El Señor no dice que esta tendencia sea exclusiva de los impíos, sino que afecta a “casi todos los hombres.” Esta expresión revela la profundidad de la caída: incluso los buenos, los que tienen buenas intenciones, pueden caer en el error del dominio injusto si no vigilan su corazón. La historia de la humanidad —y a veces incluso la historia eclesiástica— da testimonio de este principio. Sin la constante influencia del Espíritu Santo, el poder tiende a corromper, y el orgullo espiritual es una de las formas más peligrosas de corrupción.
Doctrinalmente, este versículo enseña que la verdadera autoridad no consiste en mandar, sino en ministrar. La autoridad del sacerdocio no es un privilegio para gobernar, sino una oportunidad para bendecir. Por eso, el Señor aclara en los versículos siguientes que el poder de Dios “no puede ni debe ser usado sino con persuasión, longanimidad, mansedumbre y amor sincero” (DyC 121:41–42). En otras palabras, la única forma legítima de ejercer poder espiritual es imitando a Cristo, quien tuvo todo poder y, sin embargo, lo usó siempre para elevar a los demás.
La diferencia entre el hombre natural y el hombre santificado es, entonces, el corazón. El primero busca controlar; el segundo busca consagrar. El primero desea que otros le sirvan; el segundo busca servir. El primero usa el poder para afirmarse; el segundo lo utiliza para ennoblecer. Quien ha sido “lavado y limpio en la sangre del Cordero” ya no siente hambre de dominio, sino deseo de ministrar. Su gozo no proviene de ser obedecido, sino de ver a otros progresar.
La descripción final del comentario resume magistralmente este contraste: los hombres caídos “tienen hambre de poder”, mientras que los redimidos “extienden la mano para levantar al caído.” Esa es la diferencia entre el dominio de los hombres y el poder de Dios.

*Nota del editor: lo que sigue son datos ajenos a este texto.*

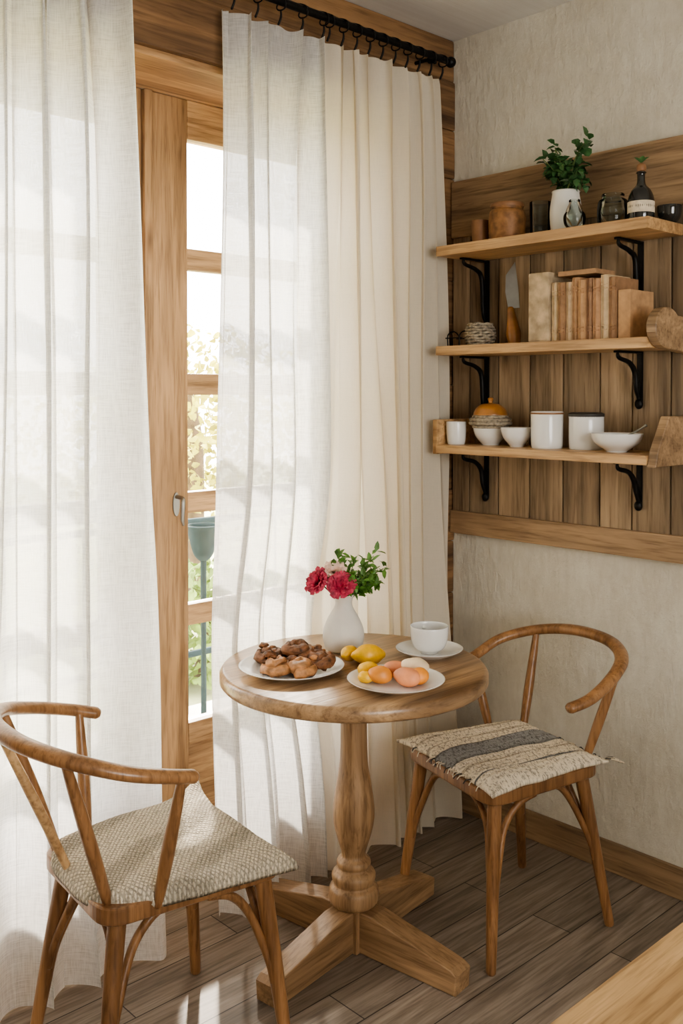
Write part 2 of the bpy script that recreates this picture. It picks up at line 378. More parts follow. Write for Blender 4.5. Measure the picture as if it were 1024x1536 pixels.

En última instancia, Doctrina y Convenios 121:39 no solo denuncia una debilidad humana; también ofrece un camino de redención. Reconocer nuestra tendencia al dominio injusto es el primer paso para someterla al Espíritu. Solo cuando aprendemos a ceder a los “atractivos del Espíritu Santo” (Mosíah 3:19), el orgullo se convierte en mansedumbre, y el deseo de controlar se transforma en deseo de servir.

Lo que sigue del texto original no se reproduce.